Some have complained that Audubon, in striving for effect, too often exaggerated the action of his subjects; his birds, like the Frenchman he was, gesticulate too much, while Wilson's were more cautious or sedate, as became a canny Scot. The complaint may be well founded, but the explanation is too trivial for serious consideration. Wilson, like his predecessors, regardless of nationality, merely followed custom, which led by the path of least resistance. Barraband and all the best French artists before him in depicting bird and animal life had done the same, and in their hands the perch, were the subject a bird, became stereotyped to the last degree, as if inserted with a rubber stamp. Audubon followed the same course until he became imbued with the desire of endowing his animals with all the moving energy of which they were capable, whether in seizing their prey, feeding their young, or fighting their enemies. It is well known that many an animal, though ordinarily cautious or even timid, can be roused to vigorous action under the spur of emotion, as when its young are suddenly threatened, and be it warbler, bluebird, or cuckoo, may become a contortionist at a moment's notice. Very few of the 1,065 life-size drawings of birds which appear in his large plates could be truly described as fantastic or unnatural.

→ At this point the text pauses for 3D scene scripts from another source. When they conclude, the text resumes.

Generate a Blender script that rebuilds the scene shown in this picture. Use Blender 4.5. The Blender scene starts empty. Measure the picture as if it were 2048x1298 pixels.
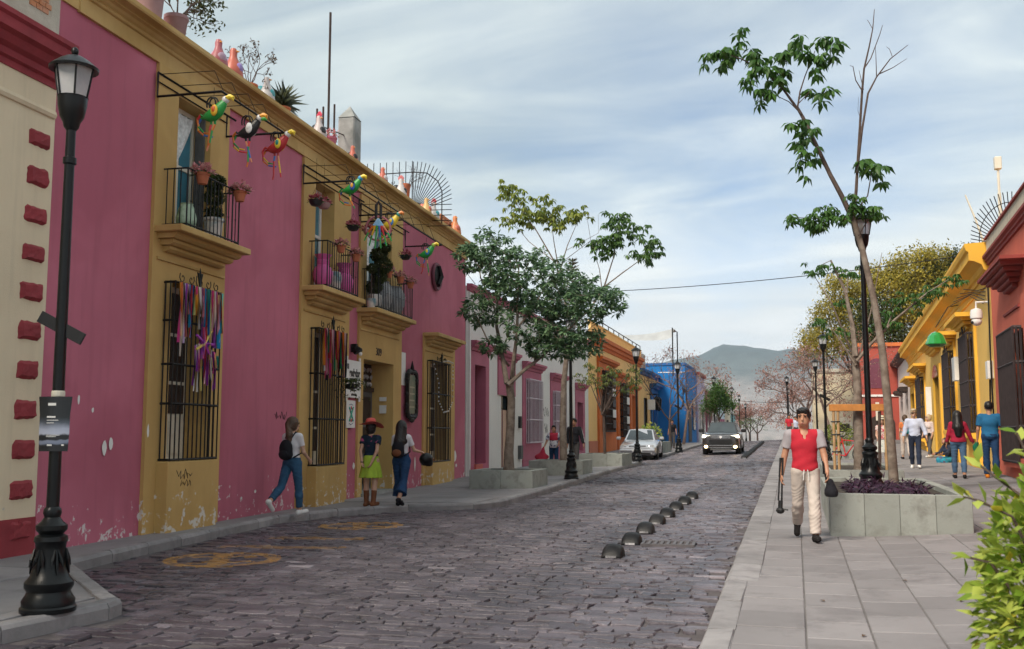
import bpy, bmesh, math, random
import numpy as np
from mathutils import Vector, Matrix
rnd = random.Random(7)
sc = bpy.context.scene
COL = sc.collection
PI = math.pi
rad = math.radians

# ---------------------------------------------------------------- camera
cam_d = bpy.data.cameras.new('camera'); cam = bpy.data.objects.new('camera', cam_d); COL.objects.link(cam)
cam_d.sensor_width = 36.0; cam_d.lens = 35.16; cam_d.clip_start = 0.05; cam_d.clip_end = 12000
CAM_H = 1.72
cam.location = (0, 0, CAM_H); cam.rotation_euler = (rad(90 + 6.192), 0, rad(15.767))
cam_d.dof.use_dof = True; cam_d.dof.focus_distance = 22.0; cam_d.dof.aperture_fstop = 5.0
sc.camera = cam
# ---------------------------------------------------------------- sky, sun, exposure
SUN_EL, SUN_DIR = 44.0, Vector((-0.42, -0.91, 0.0)).normalized()
world = bpy.data.worlds.new('World'); sc.world = world; world.use_nodes = True
wn = world.node_tree.nodes; wl = world.node_tree.links; wn.clear()
def N(nt, t, **kw):
    n = nt.nodes.new(t)
    for k, v in kw.items():
        if k.startswith('i_'): n.inputs[int(k[2:])].default_value = v
        else: setattr(n, k, v)
    return n
def math_n(nt, op, a, b=None, clamp=False):
    n = nt.nodes.new('ShaderNodeMath'); n.operation = op; n.use_clamp = clamp
    for i, v in enumerate((a, b)):
        if v is None: continue
        if isinstance(v, (int, float)): n.inputs[i].default_value = v
        else: nt.links.new(v, n.inputs[i])
    return n.outputs[0]
def mixc(nt, f, a, b, mode='MIX'):
    n = nt.nodes.new('ShaderNodeMix'); n.data_type = 'RGBA'; n.blend_type = mode; n.clamp_factor = True
    for s, v in ((n.inputs[0], f), (n.inputs[6], a), (n.inputs[7], b)):
        if isinstance(v, (int, float)): s.default_value = v
        elif isinstance(v, tuple): s.default_value = (*v[:3], 1)
        else: nt.links.new(v, s)
    return n.outputs[2]
def ramp(nt, f, p0, p1, c0=(0, 0, 0), c1=(1, 1, 1), mid=None):
    n = nt.nodes.new('ShaderNodeValToRGB'); e = n.color_ramp.elements
    e[0].position = p0; e[0].color = (*c0, 1); e[1].position = p1; e[1].color = (*c1, 1)
    for p, c in (mid or []):
        q = e.new(p); q.color = (*c, 1)
    nt.links.new(f, n.inputs[0]); return n.outputs[0]
wt = world.node_tree
sky = N(wt, 'ShaderNodeTexSky', sky_type='NISHITA', sun_disc=False, sun_elevation=rad(SUN_EL), sun_rotation=math.atan2(SUN_DIR.x, SUN_DIR.y), altitude=1500, air_density=1.0, dust_density=1.6, ozone_density=2.0)
tc = N(wt, 'ShaderNodeTexCoord'); sx = N(wt, 'ShaderNodeSeparateXYZ'); wl.new(tc.outputs['Generated'], sx.inputs[0])
dz = math_n(wt, 'ADD', math_n(wt, 'MAXIMUM', sx.outputs[2], 0.0), 0.16)
px = math_n(wt, 'DIVIDE', sx.outputs[0], dz); py = math_n(wt, 'DIVIDE', sx.outputs[1], dz)
cv = N(wt, 'ShaderNodeCombineXYZ'); wl.new(px, cv.inputs[0]); wl.new(py, cv.inputs[1])
def sky_noise(scale, rot, sxy, detail, rough, dist, off=(0, 0, 0)):
    m = N(wt, 'ShaderNodeMapping'); m.inputs['Rotation'].default_value = (0, 0, rot); m.inputs['Scale'].default_value = (*sxy, 1); m.inputs['Location'].default_value = off
    wl.new(cv.outputs[0], m.inputs[0])
    n = N(wt, 'ShaderNodeTexNoise'); n.inputs['Scale'].default_value = scale; n.inputs['Detail'].default_value = detail; n.inputs['Roughness'].default_value = rough; n.inputs['Distortion'].default_value = dist
    wl.new(m.outputs[0], n.inputs['Vector']); return n.outputs['Fac']
n1 = sky_noise(0.75, 0.5, (1.0, 0.55), 7, 0.55, 0.5, (-8.45, 6.617, 2.221)); n2 = sky_noise(1.7, 0.45, (0.62, 1.25), 7, 0.55, 0.9, (-8.678, 0.899, -2.613)); n3 = sky_noise(0.5, 1.1, (1, 1), 3, 0.5, 0.2, (7.7, 3.1, 0))
cover = math_n(wt, 'ADD', math_n(wt, 'MULTIPLY', n1, 0.65), math_n(wt, 'MULTIPLY', n2, 0.35))
mask = ramp(wt, cover, 0.27, 0.50)
elev = sx.outputs[2]
hz = ramp(wt, elev, 0.02, 0.24, (1, 1, 1), (0, 0, 0))                       # cloud veil thickens towards the horizon
mask2 = math_n(wt, 'MAXIMUM', math_n(wt, 'ADD', math_n(wt, 'MULTIPLY', mask, 0.72), 0.23), math_n(wt, 'MULTIPLY', hz, 0.82))
shade = ramp(wt, math_n(wt, 'ADD', math_n(wt, 'MULTIPLY', n2, 0.6), math_n(wt, 'MULTIPLY', n3, 0.5)), 0.40, 0.78, (0.245, 0.302, 0.318), (0.62, 0.655, 0.635))
cloud = mixc(wt, math_n(wt, 'MULTIPLY', hz, 0.75), shade, (0.63, 0.615, 0.61))
SKY_STRENGTH = 0.054
bs = N(wt, 'ShaderNodeBackground'); wl.new(sky.outputs[0], bs.inputs[0]); bs.inputs[1].default_value = SKY_STRENGTH
bc = N(wt, 'ShaderNodeBackground'); wl.new(cloud, bc.inputs[0]); bc.inputs[1].default_value = 0.60
mx = N(wt, 'ShaderNodeMixShader'); wl.new(mask2, mx.inputs[0]); wl.new(bs.outputs[0], mx.inputs[1]); wl.new(bc.outputs[0], mx.inputs[2])
wo = N(wt, 'ShaderNodeOutputWorld'); wl.new(mx.outputs[0], wo.inputs[0])
sun_d = bpy.data.lights.new('sun', 'SUN'); sun_d.energy = 1.5; sun_d.angle = rad(18); sun_d.color = (1.0, 0.90, 0.76)
sun = bpy.data.objects.new('sun', sun_d); COL.objects.link(sun)
sv = Vector((SUN_DIR.x * math.cos(rad(SUN_EL)), SUN_DIR.y * math.cos(rad(SUN_EL)), math.sin(rad(SUN_EL))))
sun.rotation_euler = sv.to_track_quat('Z', 'Y').to_euler(); sun.location = sv * 60
vs = sc.view_settings; vs.view_transform = 'Standard'; vs.look = 'None'; vs.exposure = 1.6; vs.gamma = 1.0; vs.use_curve_mapping = False
sc.render.engine = 'CYCLES'; sc.cycles.use_denoising = True; sc.cycles.max_bounces = 6; sc.cycles.transparent_max_bounces = 12; sc.cycles.volume_bounces = 2
sc.cycles.use_adaptive_sampling = True; sc.cycles.adaptive_threshold = 0.02; sc.cycles.sample_clamp_indirect = 6

# ---------------------------------------------------------------- helpers
def tag(o, label=None, cat=None, group=None, kind=None):
    for k, v in (('label', label), ('category', cat), ('group', group), ('kind', kind)):
        if v: o[k] = v
    return o
def empty(name, loc=(0, 0, 0), rz=0, parent=None):
    o = bpy.data.objects.new(name, None); COL.objects.link(o); o.location = loc; o.rotation_euler = (0, 0, rz); o.empty_display_size = .2
    if parent: o.parent = parent
    return o
def thing(name, label, cat, loc=(0, 0, 0), rz=0, group=None):
    return tag(empty(name, loc, rz), label, cat, group)
def link(name, me, parent=None, loc=None, rz=None):
    o = bpy.data.objects.new(name, me); COL.objects.link(o)
    if parent: o.parent = parent
    if loc is not None: o.location = loc
    if rz is not None: o.rotation_euler = (0, 0, rz)
    return o
def copy_tree(o, parent=None):
    c = o.copy(); COL.objects.link(c); c.parent = parent
    for ch in o.children: copy_tree(ch, c)
    return c
def mesh_np(name, V, Fc, mat=None, smooth=False, tint=None, mats=None, midx=None):
    me = bpy.data.meshes.new(name); me.from_pydata([tuple(map(float, v)) for v in V], [], [tuple(map(int, f)) for f in Fc])
    if mats:
        for m in mats: me.materials.append(m)
        if midx is not None: me.polygons.foreach_set('material_index', np.asarray(midx, 'i4'))
    elif mat: me.materials.append(mat)
    if smooth: me.polygons.foreach_set('use_smooth', np.ones(len(me.polygons), bool))
    if tint is not None:
        a = me.attributes.new('tint', 'FLOAT', 'FACE'); a.data.foreach_set('value', np.asarray(tint, 'f4'))
    me.update(); return me
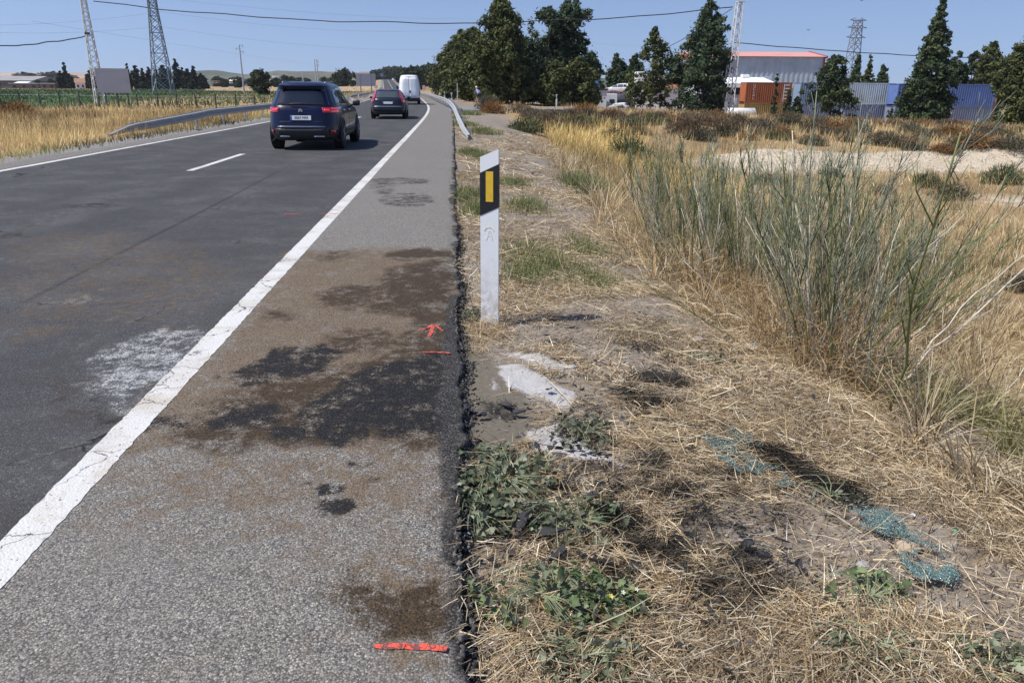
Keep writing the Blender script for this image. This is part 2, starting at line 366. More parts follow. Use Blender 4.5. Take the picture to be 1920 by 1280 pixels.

Audubon's problem was rendered more difficult by the fact that all of his animals were drawn to the size of life, and because his desire and style compelled him to represent the utmost detail, even to the barbs of a feather or the individual hairs of a mammal. When a landscape was to be included it was not an easy task to harmonize life-sized objects in the foreground with receding objects, and here he sometimes failed. Some of his least happy compositions, however, were the result of haste, as an examination of the originals of his _Birds of America_ has clearly shown; when hard pressed for time he would resort to the scissors and paste, in order to combine the parts of several distinct drawings into one plate, and often leave the backgrounds to be supplied entirely by the engraver. One of the few grotesque results of such methods is seen in plate 141, wherein are represented the Goshawk and the Stanley Hawk; the latter, which was originally designed for different surroundings, has quite lost its center of gravity on an islet amid stream. An early reviewer thought that the artist must surely have intended this for a caricature, as in the case of one of Hogarth's famous prints, in which a man on a distant hill is lighting his pipe at a candle held out of a window in the foreground.

The action of Audubon's subjects was sometimes exaggerated; his birds on the wing were occasionally ill drawn, and other defects might be mentioned. But we must admire his boldness for attempting so many difficult positions, and admit that, when all is considered, he succeeded to admiration, and set a new standard for the illustration of works on natural history.